## What you have to do
Skip the pictures, please, and write out exactly the lines from the opening of the data through the line containing "zo1).build('under_moulding', mOakPost, f, bevel=.004)".
--------
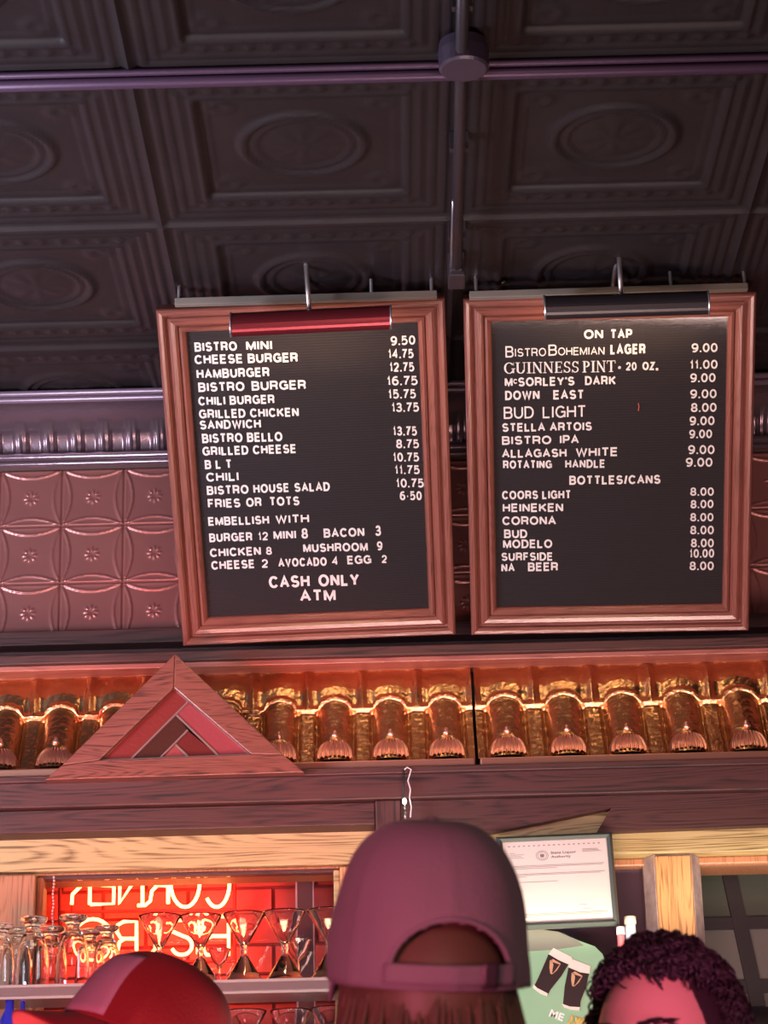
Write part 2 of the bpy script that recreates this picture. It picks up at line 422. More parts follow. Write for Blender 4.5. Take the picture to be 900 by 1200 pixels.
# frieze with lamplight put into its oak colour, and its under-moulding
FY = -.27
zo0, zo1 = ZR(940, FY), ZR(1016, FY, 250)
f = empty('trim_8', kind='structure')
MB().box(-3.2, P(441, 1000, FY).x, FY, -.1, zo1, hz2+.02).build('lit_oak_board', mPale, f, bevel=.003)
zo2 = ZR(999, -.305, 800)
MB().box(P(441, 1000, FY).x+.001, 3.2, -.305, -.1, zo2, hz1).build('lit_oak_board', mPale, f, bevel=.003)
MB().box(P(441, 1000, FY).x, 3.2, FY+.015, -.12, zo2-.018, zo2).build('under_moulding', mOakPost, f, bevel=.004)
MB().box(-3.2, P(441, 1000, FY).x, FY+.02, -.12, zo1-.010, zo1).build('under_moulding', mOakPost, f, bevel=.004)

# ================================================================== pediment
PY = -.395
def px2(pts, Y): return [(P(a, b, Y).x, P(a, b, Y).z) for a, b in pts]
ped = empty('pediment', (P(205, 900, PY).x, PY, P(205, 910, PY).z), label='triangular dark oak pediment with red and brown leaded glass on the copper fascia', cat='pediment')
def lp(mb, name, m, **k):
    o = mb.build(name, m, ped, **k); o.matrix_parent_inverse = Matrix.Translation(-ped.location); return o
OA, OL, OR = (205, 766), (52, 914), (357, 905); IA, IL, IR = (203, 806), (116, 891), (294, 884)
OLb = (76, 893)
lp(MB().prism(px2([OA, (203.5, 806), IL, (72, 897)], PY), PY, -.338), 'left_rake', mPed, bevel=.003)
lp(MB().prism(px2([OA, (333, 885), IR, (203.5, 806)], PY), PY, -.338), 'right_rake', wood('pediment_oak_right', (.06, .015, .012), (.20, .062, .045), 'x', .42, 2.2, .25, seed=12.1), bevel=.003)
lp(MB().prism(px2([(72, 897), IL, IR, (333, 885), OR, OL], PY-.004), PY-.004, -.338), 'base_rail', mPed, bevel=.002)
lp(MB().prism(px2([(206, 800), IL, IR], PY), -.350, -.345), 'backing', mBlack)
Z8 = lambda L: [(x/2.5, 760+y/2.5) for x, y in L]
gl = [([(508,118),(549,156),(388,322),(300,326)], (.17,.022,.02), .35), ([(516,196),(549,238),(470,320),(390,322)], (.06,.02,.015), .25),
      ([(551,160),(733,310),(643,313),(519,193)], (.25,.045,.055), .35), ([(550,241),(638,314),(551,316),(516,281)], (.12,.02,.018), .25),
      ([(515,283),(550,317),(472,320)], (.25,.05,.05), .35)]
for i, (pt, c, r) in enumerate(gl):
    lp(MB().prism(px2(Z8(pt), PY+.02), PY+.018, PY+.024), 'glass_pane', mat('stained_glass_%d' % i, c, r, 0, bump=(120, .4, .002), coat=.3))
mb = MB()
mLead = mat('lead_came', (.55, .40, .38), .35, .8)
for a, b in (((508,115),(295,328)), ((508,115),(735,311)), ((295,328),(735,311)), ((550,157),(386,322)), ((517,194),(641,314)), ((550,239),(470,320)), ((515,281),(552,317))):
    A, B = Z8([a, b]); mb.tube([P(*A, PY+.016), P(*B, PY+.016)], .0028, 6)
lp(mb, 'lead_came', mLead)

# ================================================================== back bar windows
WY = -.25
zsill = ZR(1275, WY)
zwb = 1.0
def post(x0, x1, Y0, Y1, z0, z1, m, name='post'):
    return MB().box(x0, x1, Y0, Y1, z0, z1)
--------
## Worked solution
Write part 2 of the bpy script that recreates this picture. It picks up at line 422. More parts follow. Write for Blender 4.5. Take the picture to be 900 by 1200 pixels.
# frieze with lamplight put into its oak colour, and its under-moulding
FY = -.27
zo0, zo1 = ZR(940, FY), ZR(1016, FY, 250)
f = empty('trim_8', kind='structure')
MB().box(-3.2, P(441, 1000, FY).x, FY, -.1, zo1, hz2+.02).build('lit_oak_board', mPale, f, bevel=.003)
zo2 = ZR(999, -.305, 800)
MB().box(P(441, 1000, FY).x+.001, 3.2, -.305, -.1, zo2, hz1).build('lit_oak_board', mPale, f, bevel=.003)
MB().box(P(441, 1000, FY).x, 3.2, FY+.015, -.12, zo2-.018, zo2).build('under_moulding', mOakPost, f, bevel=.004)
MB().box(-3.2, P(441, 1000, FY).x, FY+.02, -.12, zo1-.010, zo1).build('under_moulding', mOakPost, f, bevel=.004)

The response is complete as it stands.